Empty Quarter (Une femme en Afrique) par Teklow13
Dans une chambre d’hôtel de Djibouti, un journaliste reçoit une femme. Plus tard ils partent tous les deux à travers l’Afrique.
Empty Quarter est la première fiction de Depardon. Pourtant le film repose sur le même système que ses documentaires. Le cinéaste traite la question du regard, de l’écoute, du langage.
Le cinéaste instaure un faux dialogue. Il y a la femme qu’il filme et lui qui reste en hors-champ. Elle vit, parle, bouge, dans le cadre, sous les yeux-caméra du journaliste-cinéaste. Lui observe, écoute, et recouvre les images de sa voix off relatant ses pensées. Il n’y a pas de réelle conversation ni interaction entre les deux, séparés par un écran immatériel.
Dans l’histoire du cinéma il y a très peu de films où l’on ressent fortement la relation de désir et d’amour entre un cinéaste et la femme qu’il filme. Quand ça se produit, ça donne quelque chose d’extraordinaire, qui passe essentiellement par le regard du cinéaste par l’intermédiaire de la caméra sur son actrice, mais aussi du regard-caméra possible en retour.
De mémoire je pense surtout à Godard qui filme Anna Karina dans Vivre sa vie, ou dans une moindre mesure Woody Allen qui filme Scarlett Johansson dans Match Point.
Dans Empty Quarter Depardon tente de recréer cet effet. Il brouille les pistes, crée une confusion entre réel et fiction, avec interpénétrations d’un l’un dans l’autre.
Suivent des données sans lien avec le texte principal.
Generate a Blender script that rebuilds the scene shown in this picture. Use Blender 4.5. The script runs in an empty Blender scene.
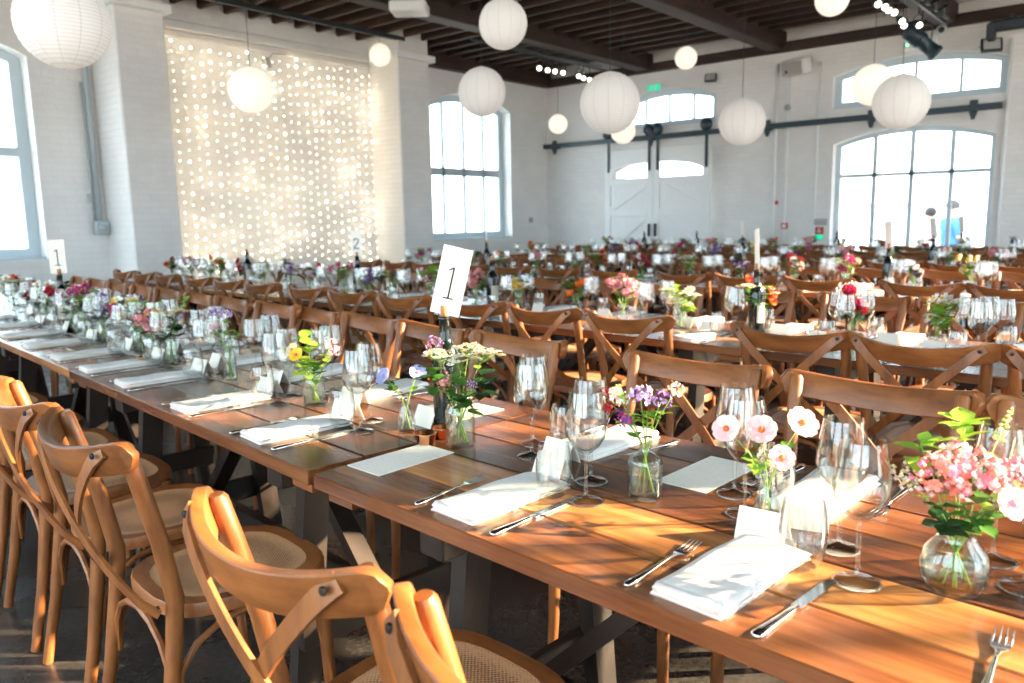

Est-ce lui, Depardon, qui filme la femme qu’il désire ? Est-il en train de récréer une relation déjà vécue ou est-on dans une fiction totale. Au fond peu importe, le résultat est le même.
Empty Quarter est un poème sensuel, une ode à une femme qui s’entremêle à une ode à l’Afrique. « Je l’aime, mais je crois que j’aime encore plus le désert ». Il veut tout, elle, mais elle dans le désert, de sorte à avoir le cadre parfait, tout en prenant le risque de la perdre.
Depardon la filme à travers les paysages changeant, de train en train, de déserts en chambres d’hôtels perdues. Depardon capte une femme qui n’existe qu’à travers son regard et son désir. C’est une création, l’image découpée d’une femme vu par un homme qui en tombe amoureux et qui ne conserve que les fragments qui alimentent son désir.
Elle ne donne à voir que ce que lui retient. Et lui laisse échapper en off ce qui l’anime de l’intérieur. Son désir, son amour, son envie de la prendre, ses craintes de la voir partir,… C’est un film à la première personne, périlleux, car il s’agit de filmer à bonne distance, d’éviter le voyeurisme vulgaire.
J’ai trouvé ça sublime, et passionnant car pleinement un film de cinéma qui parle de cinéma, et à recentrer dans l’œuvre de Depardon.